• What to do
Will you quote precisely the lines that run from the top of the material below to the line containing "1.63).build('end_block', 'pale_wood', sf, bevel=.002)", both ends included?
+-------+
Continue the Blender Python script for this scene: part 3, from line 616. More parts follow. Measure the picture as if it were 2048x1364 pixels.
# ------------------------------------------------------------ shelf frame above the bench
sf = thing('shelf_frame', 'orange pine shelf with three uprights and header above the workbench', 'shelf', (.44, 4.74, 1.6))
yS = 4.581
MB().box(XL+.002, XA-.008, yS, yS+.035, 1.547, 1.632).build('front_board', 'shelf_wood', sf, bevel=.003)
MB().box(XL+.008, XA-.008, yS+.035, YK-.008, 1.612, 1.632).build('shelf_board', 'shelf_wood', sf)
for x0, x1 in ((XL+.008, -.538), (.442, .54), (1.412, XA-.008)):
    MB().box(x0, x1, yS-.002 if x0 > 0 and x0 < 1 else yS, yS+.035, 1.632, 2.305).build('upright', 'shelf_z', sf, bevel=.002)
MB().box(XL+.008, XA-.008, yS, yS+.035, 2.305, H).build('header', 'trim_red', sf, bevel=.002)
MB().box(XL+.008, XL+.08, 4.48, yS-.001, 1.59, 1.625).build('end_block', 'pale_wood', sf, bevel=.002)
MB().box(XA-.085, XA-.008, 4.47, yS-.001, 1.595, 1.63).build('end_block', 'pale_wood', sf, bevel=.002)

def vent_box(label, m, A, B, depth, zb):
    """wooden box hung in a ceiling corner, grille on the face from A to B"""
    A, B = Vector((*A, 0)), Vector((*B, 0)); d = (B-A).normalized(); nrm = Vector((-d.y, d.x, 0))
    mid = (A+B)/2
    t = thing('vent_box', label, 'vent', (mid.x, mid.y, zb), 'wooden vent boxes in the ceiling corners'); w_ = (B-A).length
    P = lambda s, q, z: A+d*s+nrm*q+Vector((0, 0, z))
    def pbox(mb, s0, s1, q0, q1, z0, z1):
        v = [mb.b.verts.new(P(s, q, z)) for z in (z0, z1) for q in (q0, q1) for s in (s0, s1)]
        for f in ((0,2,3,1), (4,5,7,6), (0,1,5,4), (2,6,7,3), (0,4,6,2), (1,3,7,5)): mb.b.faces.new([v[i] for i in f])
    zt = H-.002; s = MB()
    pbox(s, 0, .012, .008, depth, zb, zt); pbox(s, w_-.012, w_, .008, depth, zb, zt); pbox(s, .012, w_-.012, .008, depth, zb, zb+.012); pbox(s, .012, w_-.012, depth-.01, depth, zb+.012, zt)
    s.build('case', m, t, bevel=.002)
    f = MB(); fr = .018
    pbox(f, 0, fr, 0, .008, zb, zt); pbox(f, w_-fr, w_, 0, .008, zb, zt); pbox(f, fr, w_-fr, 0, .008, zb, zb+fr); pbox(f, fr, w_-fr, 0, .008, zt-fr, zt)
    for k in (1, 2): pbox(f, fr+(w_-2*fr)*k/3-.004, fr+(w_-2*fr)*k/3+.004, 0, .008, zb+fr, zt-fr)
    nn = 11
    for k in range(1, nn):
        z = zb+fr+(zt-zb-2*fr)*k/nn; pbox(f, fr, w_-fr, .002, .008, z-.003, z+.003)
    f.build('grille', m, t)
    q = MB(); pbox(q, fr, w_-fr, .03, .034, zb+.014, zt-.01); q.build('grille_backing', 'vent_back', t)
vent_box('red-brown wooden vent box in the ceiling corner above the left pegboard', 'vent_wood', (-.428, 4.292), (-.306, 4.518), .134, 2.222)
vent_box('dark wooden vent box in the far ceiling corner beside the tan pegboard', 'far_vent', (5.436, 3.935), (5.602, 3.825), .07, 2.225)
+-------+
• Response
Continue the Blender Python script for this scene: part 3, from line 616. More parts follow. Measure the picture as if it were 2048x1364 pixels.
# ------------------------------------------------------------ shelf frame above the bench
sf = thing('shelf_frame', 'orange pine shelf with three uprights and header above the workbench', 'shelf', (.44, 4.74, 1.6))
yS = 4.581
MB().box(XL+.002, XA-.008, yS, yS+.035, 1.547, 1.632).build('front_board', 'shelf_wood', sf, bevel=.003)
MB().box(XL+.008, XA-.008, yS+.035, YK-.008, 1.612, 1.632).build('shelf_board', 'shelf_wood', sf)
for x0, x1 in ((XL+.008, -.538), (.442, .54), (1.412, XA-.008)):
    MB().box(x0, x1, yS-.002 if x0 > 0 and x0 < 1 else yS, yS+.035, 1.632, 2.305).build('upright', 'shelf_z', sf, bevel=.002)
MB().box(XL+.008, XA-.008, yS, yS+.035, 2.305, H).build('header', 'trim_red', sf, bevel=.002)
MB().box(XL+.008, XL+.08, 4.48, yS-.001, 1.59, 1.625).build('end_block', 'pale_wood', sf, bevel=.002)
MB().box(XA-.085, XA-.008, 4.47, yS-.001, 1.595, 1.63).build('end_block', 'pale_wood', sf, bevel=.002)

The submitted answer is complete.